6. See question 6 for this as well. We should all see the resurrection as the most important event within all of our lives. It gives meaning to our baptism, the Lord’s Supper, the church, our family, our job, our hope, etc. All that we are should defined by this one event. It helps us see the reality of Jesus’ nature and the focus ministry. It helps us see where true selflessness leads. But the event should be overwhelming. It should define history. It should define the purpose of our life. It should drive us to our knees at the awe-filling power of God in his Son just like it did to the women. The gospel ends with the women so afraid and awe-struck that they refused to tell anyone of the events, but we know from the other gospels that this did not last long.
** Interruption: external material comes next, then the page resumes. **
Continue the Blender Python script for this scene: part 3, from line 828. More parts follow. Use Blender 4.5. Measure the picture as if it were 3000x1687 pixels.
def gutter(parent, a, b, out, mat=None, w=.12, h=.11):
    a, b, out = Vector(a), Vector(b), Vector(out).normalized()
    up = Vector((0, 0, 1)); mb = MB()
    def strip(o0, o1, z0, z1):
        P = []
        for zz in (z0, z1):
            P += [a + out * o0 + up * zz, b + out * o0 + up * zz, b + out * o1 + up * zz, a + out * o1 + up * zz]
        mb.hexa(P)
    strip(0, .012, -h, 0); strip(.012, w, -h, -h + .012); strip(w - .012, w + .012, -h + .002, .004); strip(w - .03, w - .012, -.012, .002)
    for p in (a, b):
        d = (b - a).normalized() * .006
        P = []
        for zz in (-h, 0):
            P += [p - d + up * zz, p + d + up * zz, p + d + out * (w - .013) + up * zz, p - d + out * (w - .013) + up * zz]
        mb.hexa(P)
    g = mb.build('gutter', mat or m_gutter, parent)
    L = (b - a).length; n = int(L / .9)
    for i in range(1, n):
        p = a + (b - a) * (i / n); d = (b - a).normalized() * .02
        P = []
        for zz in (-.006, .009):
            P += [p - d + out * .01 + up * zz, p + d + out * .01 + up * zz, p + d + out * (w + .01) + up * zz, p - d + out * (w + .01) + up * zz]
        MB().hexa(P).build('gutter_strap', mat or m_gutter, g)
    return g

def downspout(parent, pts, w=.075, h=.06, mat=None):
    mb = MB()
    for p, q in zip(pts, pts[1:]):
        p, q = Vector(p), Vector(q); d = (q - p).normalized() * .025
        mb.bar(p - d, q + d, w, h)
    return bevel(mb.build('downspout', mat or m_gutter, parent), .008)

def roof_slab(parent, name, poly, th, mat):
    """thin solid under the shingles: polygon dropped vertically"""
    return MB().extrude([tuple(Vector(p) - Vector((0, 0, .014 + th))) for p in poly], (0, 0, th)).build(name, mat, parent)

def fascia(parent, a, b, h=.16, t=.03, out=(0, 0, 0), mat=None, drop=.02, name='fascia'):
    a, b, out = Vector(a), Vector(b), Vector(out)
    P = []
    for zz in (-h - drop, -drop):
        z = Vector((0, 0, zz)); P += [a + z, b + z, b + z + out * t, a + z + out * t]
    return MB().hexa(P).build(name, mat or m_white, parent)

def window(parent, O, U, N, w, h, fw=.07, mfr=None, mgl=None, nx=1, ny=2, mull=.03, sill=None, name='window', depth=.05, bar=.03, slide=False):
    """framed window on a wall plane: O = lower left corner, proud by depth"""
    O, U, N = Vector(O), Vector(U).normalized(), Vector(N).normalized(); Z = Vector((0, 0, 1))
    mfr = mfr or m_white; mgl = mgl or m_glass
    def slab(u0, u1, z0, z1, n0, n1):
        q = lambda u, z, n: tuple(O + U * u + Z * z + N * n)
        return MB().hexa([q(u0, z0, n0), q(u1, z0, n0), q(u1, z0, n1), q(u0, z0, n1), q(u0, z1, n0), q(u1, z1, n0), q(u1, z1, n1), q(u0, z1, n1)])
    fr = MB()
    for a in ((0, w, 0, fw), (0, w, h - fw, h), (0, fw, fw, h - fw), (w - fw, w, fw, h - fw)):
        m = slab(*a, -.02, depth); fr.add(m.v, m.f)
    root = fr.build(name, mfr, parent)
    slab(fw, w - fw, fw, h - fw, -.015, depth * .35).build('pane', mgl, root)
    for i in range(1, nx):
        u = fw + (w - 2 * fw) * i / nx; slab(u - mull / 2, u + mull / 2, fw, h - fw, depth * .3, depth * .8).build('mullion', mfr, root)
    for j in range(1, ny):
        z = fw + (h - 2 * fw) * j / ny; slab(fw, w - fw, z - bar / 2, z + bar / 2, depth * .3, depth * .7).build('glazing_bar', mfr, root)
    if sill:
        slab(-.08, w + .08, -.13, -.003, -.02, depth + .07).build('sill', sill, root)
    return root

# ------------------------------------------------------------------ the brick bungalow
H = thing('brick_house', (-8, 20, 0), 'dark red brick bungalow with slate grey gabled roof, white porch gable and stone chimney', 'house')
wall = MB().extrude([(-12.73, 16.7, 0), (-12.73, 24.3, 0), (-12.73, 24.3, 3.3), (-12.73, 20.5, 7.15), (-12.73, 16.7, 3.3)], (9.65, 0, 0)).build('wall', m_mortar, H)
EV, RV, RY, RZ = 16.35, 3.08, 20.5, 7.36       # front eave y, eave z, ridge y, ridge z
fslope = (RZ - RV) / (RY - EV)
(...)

They did tell others (Matthew 28:8; Luke 24:10). What Mark may be focusing on in their refusal to immediately speak was the overwhelming nature of God’s mysterious work in Christ.
7. This question should allow people to express their feelings about the resurrection and its meaning to them and its effect not merely in their own life but in the overall work of God. We must see the effects of his resurrection in this world and the spiritual world and not just in what it did for us individually or we lose the true power of the event.